Dans l’église Saint Leu, 8 com­mu­nards créent le club Leu. On entend constam­ment dans les clubs de 1871 : « Tous les riches doivent y pas­ser » ; « il faut faire rendre gorge aux richards ». C’est qu’il ne s’a­git là que d’une mau­vaise bour­geoi­sie, celle des « bour­geois béats ». Ils sont à ran­ger dans la classe, la caté­go­rie plus géné­rale des « para­sites ».

Discussion de l’arrêté sur les com­mandes d’uniformes que Léo Frankel recom­mande de pas­ser à des asso­cia­tions ouvrières : « La Révolution du 18 mars a été faite exclu­si­ve­ment par la classe ouvrière. Si nous ne fai­sons rien pour cette classe, nous qui avons pour prin­cipe l’égalité sociale, je ne vois pas la rai­son d’être de la Commune. »

Démolition de la maison de Thiers [1871]

Démolition de la mai­son de Thiers

Le 13 : Démolition de l’hôtel par­ti­cu­lier de Thiers, dit « Foutriquet ». Un square public le remplacera.

Les ins­pec­teurs et les ins­pec­trices des écoles pri­maires sont révoqués.

Une par­tie du décret concer­nant les mar­chés de la Commune ordonne que les cahiers des charges des entre­prises doivent indi­quer « le prix mini­mum du tra­vail à la jour­née ou à la façon à accor­der aux ouvriers et ouvrières char­gés de ce tra­vail » et favo­rise les asso­cia­tions ouvrières en leur don­nant « la pré­fé­rence » pour l’adjudication des tra­vaux de la Ville.

Une mani­fes­ta­tion d’une cen­taine de femmes se rend à l’Hôtel de Ville pour deman­der des armes.
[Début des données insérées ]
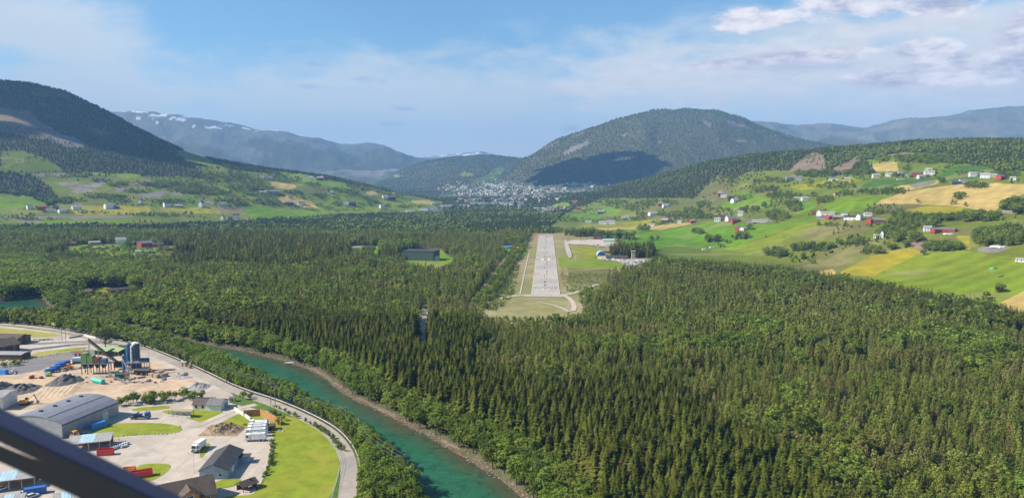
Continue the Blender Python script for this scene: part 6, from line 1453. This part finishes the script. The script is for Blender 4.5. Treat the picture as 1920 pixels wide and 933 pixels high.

En réponse à l’affiche inter­pel­lant les gardes natio­naux de la 12e Légion, son colo­nel «  heu­reux et fier d’avoir à enre­gis­trer un pareil dévoue­ment, a pris la déci­sion sui­vante : la pre­mière com­pa­gnie des citoyennes volon­taires sera immé­dia­te­ment orga­ni­sée et armée… Ces citoyennes mar­che­ront à l’ennemi avec la Légion… » Un des rares exemples où la Commune recon­naît aux femmes un sta­tut de com­bat­tantes à part entière.

À l’église Saint Bernard de La Chapelle, le club de la Révolution pro­pose de fusiller un otage par jour tant que Blanqui ne sera pas libéré.

Prise du fort de Vanves par les Versaillais.